▸ **Dataset content**:

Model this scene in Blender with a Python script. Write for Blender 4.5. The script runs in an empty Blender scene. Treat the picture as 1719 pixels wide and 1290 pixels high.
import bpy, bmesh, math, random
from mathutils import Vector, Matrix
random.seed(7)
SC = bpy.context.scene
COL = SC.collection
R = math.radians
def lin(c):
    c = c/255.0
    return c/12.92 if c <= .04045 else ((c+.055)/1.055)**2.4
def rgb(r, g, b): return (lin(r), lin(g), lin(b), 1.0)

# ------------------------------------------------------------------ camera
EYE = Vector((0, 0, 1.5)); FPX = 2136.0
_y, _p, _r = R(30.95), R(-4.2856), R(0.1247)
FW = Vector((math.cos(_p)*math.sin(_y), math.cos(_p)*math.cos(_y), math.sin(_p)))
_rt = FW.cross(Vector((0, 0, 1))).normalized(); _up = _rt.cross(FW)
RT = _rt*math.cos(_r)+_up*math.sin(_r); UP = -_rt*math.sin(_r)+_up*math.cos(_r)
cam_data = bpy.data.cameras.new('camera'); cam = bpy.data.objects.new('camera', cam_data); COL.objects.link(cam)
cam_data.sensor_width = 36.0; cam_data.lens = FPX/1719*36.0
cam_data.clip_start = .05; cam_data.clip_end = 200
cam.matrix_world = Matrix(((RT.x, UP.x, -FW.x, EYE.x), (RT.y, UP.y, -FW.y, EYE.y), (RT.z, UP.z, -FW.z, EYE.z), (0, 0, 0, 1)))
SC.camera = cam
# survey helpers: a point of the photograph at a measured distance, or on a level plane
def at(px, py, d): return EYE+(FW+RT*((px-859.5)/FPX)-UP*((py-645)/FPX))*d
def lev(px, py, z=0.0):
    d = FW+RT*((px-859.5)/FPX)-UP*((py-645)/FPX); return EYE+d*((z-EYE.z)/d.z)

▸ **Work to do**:
Starting at the first line of the listing, retype every line up to and including the one with "def rgb(r, g, b): return".

▸ **Finished exercise**:
Model this scene in Blender with a Python script. Write for Blender 4.5. The script runs in an empty Blender scene. Treat the picture as 1719 pixels wide and 1290 pixels high.
import bpy, bmesh, math, random
from mathutils import Vector, Matrix
random.seed(7)
SC = bpy.context.scene
COL = SC.collection
R = math.radians
def lin(c):
    c = c/255.0
    return c/12.92 if c <= .04045 else ((c+.055)/1.055)**2.4
def rgb(r, g, b): return (lin(r), lin(g), lin(b), 1.0)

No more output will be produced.